DATA LINES:

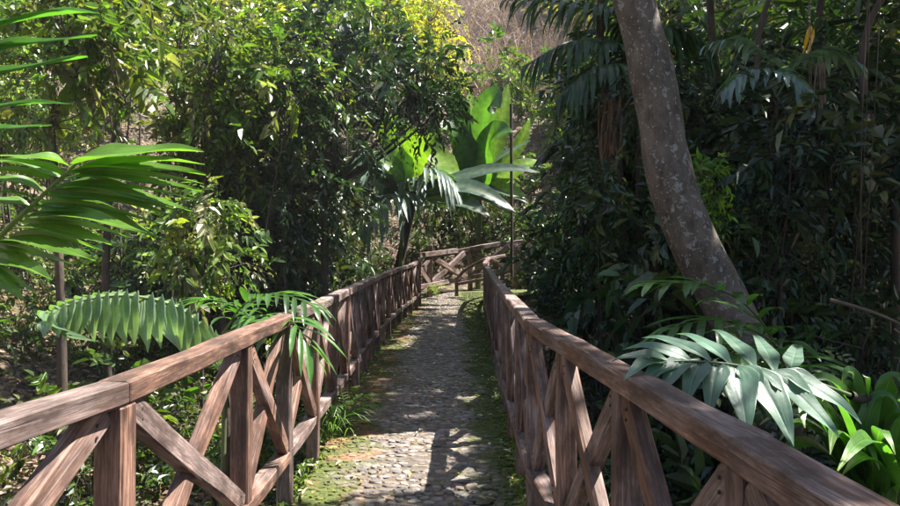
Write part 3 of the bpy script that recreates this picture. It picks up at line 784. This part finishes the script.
for k, (px, py0, pytop, d, r, lab) in enumerate([
    (62, 345, 60, 7.2, .055, 'dark mossy trunk nearest the left edge of the view behind the pale drooping palm leaf'),
    (112, 345, 40, 8.2, .05, 'slim dark trunk just right of the mossy trunk at the left'),
    (198, 330, 120, 8.8, .028, 'thin pale sapling stem in front of the sunlit slope at the left'),
    (228, 300, 90, 9.5, .075, 'short dark trunk with a brown stub between the sunlit slope and the dark-leaved tree')]):
    b = P(px, 300, d); b[2] = float(terrain(b[0], d)); rng = RS(300+k)
    small_tree('understory_tree', lab, 'tree', b, P(px+rng.randn()*8, pytop+60, d), [(px-30+60*rng.rand(), pytop+20-60*j*rng.rand(), d+.3*rng.randn(), .55+.3*rng.rand()) for j in range(3)], tplB, M_leaf, 310+k, r, (1.15, 1.1, .9))
for k, (px, py, d, s, lab, tint, tp) in enumerate([
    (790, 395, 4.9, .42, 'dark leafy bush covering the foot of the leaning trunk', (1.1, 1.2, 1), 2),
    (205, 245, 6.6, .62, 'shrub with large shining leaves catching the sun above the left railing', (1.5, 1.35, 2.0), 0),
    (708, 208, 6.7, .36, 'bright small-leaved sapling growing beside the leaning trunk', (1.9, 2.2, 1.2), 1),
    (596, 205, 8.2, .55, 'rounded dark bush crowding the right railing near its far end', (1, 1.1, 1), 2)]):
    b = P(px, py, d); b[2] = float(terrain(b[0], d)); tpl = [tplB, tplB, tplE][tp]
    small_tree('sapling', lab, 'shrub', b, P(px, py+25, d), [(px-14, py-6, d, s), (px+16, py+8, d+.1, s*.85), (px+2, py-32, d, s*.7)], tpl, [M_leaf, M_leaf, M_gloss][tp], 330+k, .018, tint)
# the yellow-green tree on the far slope
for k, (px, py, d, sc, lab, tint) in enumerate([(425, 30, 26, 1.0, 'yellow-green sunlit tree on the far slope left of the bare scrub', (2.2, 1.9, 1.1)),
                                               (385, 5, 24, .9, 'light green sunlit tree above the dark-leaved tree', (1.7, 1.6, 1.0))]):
    rng = RS(400+k); b = P(px, py+90, d); b[2] = float(terrain(b[0], d)); t2 = [blob(410+k*3+i, (1.1, 1.1, .9), 1300, .12, .45, G_YEL, csz=.22) for i in range(2)]
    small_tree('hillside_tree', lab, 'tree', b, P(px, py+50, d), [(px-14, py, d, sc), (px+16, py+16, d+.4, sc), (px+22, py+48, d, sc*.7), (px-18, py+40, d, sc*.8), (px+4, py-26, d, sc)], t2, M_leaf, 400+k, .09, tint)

# ------------------------------------------------------------------ palms and big leaves
def gz(x, y): return float(terrain(x, y))
rng = RS(7)
BR = (.10, .205, .028)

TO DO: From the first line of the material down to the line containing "# the yellow-green tree on the far slope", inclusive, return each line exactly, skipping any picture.

WRITTEN REPLY:
Write part 3 of the bpy script that recreates this picture. It picks up at line 784. This part finishes the script.
for k, (px, py0, pytop, d, r, lab) in enumerate([
    (62, 345, 60, 7.2, .055, 'dark mossy trunk nearest the left edge of the view behind the pale drooping palm leaf'),
    (112, 345, 40, 8.2, .05, 'slim dark trunk just right of the mossy trunk at the left'),
    (198, 330, 120, 8.8, .028, 'thin pale sapling stem in front of the sunlit slope at the left'),
    (228, 300, 90, 9.5, .075, 'short dark trunk with a brown stub between the sunlit slope and the dark-leaved tree')]):
    b = P(px, 300, d); b[2] = float(terrain(b[0], d)); rng = RS(300+k)
    small_tree('understory_tree', lab, 'tree', b, P(px+rng.randn()*8, pytop+60, d), [(px-30+60*rng.rand(), pytop+20-60*j*rng.rand(), d+.3*rng.randn(), .55+.3*rng.rand()) for j in range(3)], tplB, M_leaf, 310+k, r, (1.15, 1.1, .9))
for k, (px, py, d, s, lab, tint, tp) in enumerate([
    (790, 395, 4.9, .42, 'dark leafy bush covering the foot of the leaning trunk', (1.1, 1.2, 1), 2),
    (205, 245, 6.6, .62, 'shrub with large shining leaves catching the sun above the left railing', (1.5, 1.35, 2.0), 0),
    (708, 208, 6.7, .36, 'bright small-leaved sapling growing beside the leaning trunk', (1.9, 2.2, 1.2), 1),
    (596, 205, 8.2, .55, 'rounded dark bush crowding the right railing near its far end', (1, 1.1, 1), 2)]):
    b = P(px, py, d); b[2] = float(terrain(b[0], d)); tpl = [tplB, tplB, tplE][tp]
    small_tree('sapling', lab, 'shrub', b, P(px, py+25, d), [(px-14, py-6, d, s), (px+16, py+8, d+.1, s*.85), (px+2, py-32, d, s*.7)], tpl, [M_leaf, M_leaf, M_gloss][tp], 330+k, .018, tint)
# the yellow-green tree on the far slope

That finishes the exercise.